Jésus touche donc les oreilles de cet homme. Mais il fait plus encore : il crache dedans. Cela ne manque pas de nous surprendre. En plus de recourir au toucher, Jésus utilise donc aussi la salive.

Nous pouvons certes trouver cela répugnant mais, chez Marc exclusivement, il emploiera ce procédé une autre fois, pour la guérison d’un aveugle : il lui mettra de la salive sur les yeux. C’était la manière de procéder des guérisseurs à l’époque : ils utilisaient leur salive.

Nous voyons que les guérisons opérées par Jésus s’intègrent complètement dans la culture de son temps. Cela nous montre que Jésus sait s’adapter à ses contemporains. Il se met à leur portée, même si pour cela implique pour lui de changer ses méthodes.

Nous voyons que Jésus ne cherche pas à frapper les imaginations par des miracles extraordinaires. Non, il ne cherche pas à se faire passer pour un faiseur de miracles et cet évangile selon Marc est celui qui nous le montre le mieux.

Jésus guérit par des procédés variés, adaptés aux populations qu’il rencontre.

Bien sûr, il guérit d’abord par sa parole, parce que, comme le disait Luther, la force qui est dans la parole est plus grande que celle qui est dans le signe.

Mais il sait aussi s’adapter à ces populations païennes habituées aux pratiques magiques. Quand un procédé serait inopérant parce qu’il ne répond pas aux besoins du moment, comme c’est le cas ici, Jésus n’hésite pas à en changer.

Dans les récits selon Marc, Jésus ne montre aucun scrupule à adopter des procédés de guérisseurs. Il sait qu’ils ont plus de chance d’être compris par ces populations.

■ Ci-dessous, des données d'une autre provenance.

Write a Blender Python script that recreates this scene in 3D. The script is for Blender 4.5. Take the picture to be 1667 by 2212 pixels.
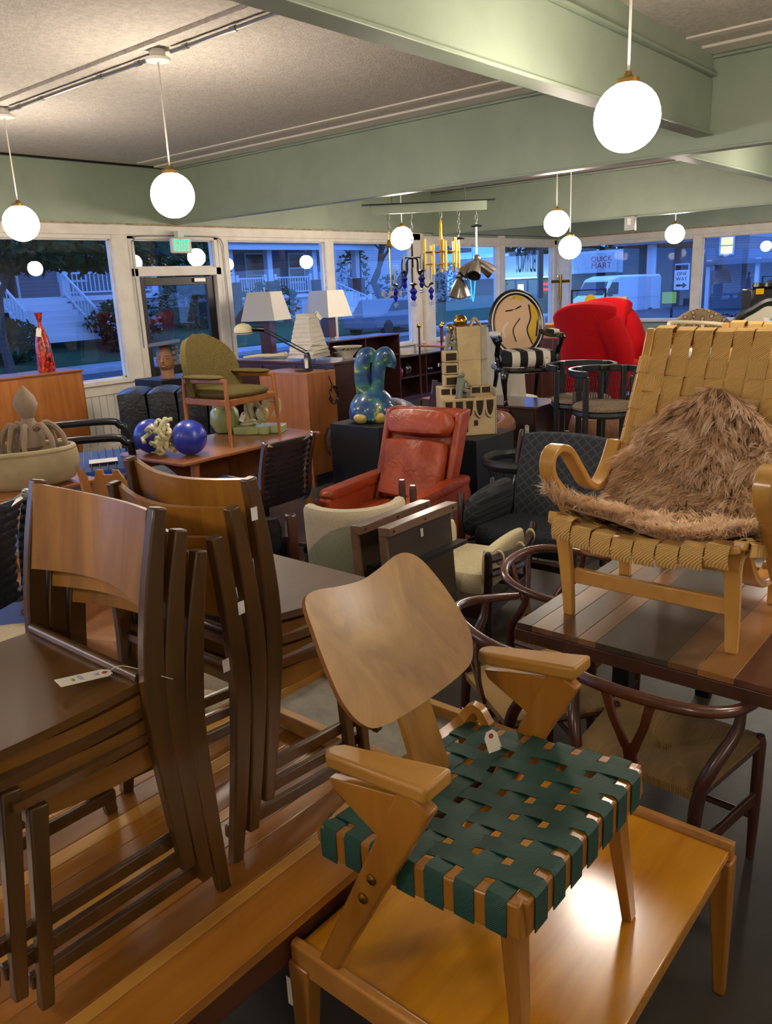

Et puis ce signe ne manque pas de renvoyer à l’essentiel, dans la mesure où la salive est liée à la parole. Son propos reste le même que d’ordinaire, il est juste exprimé autrement, pour la bonne raison que cet homme souffre de surdité. Jésus doit donc le rejoindre par un autre sens : ce sera celui du toucher.

Oui, pour atteindre cet homme sourd, Jésus s’adapte et recourt au langage des signes.

Comme cet homme sourd qui ne peut pas parler, les personnes qui n’entendent pas notre langage auront du mal à bien parler de Dieu, si tant est qu’il est possible d’en bien parler.

Aussi, lorsque nous sommes appelés à parler de notre foi, il est important de veiller à la manière dont nous nous exprimons. Cela suppose de connaître la culture des personnes à qui nous nous adressons.

Il ne s’agit pas d’adapter le message, mais d’adapter notre langage. Ce texte nous encourage donc à faire preuve de curiosité et d’inventivité lorsque notre culture d’Eglise n’est pas partagée, ce qui arrive de plus en plus souvent.

Juliette a la chance de grandir dans une famille chrétienne. Il lui reste à assimiler la culture de notre société pour être à l’aise où qu’elle se trouve.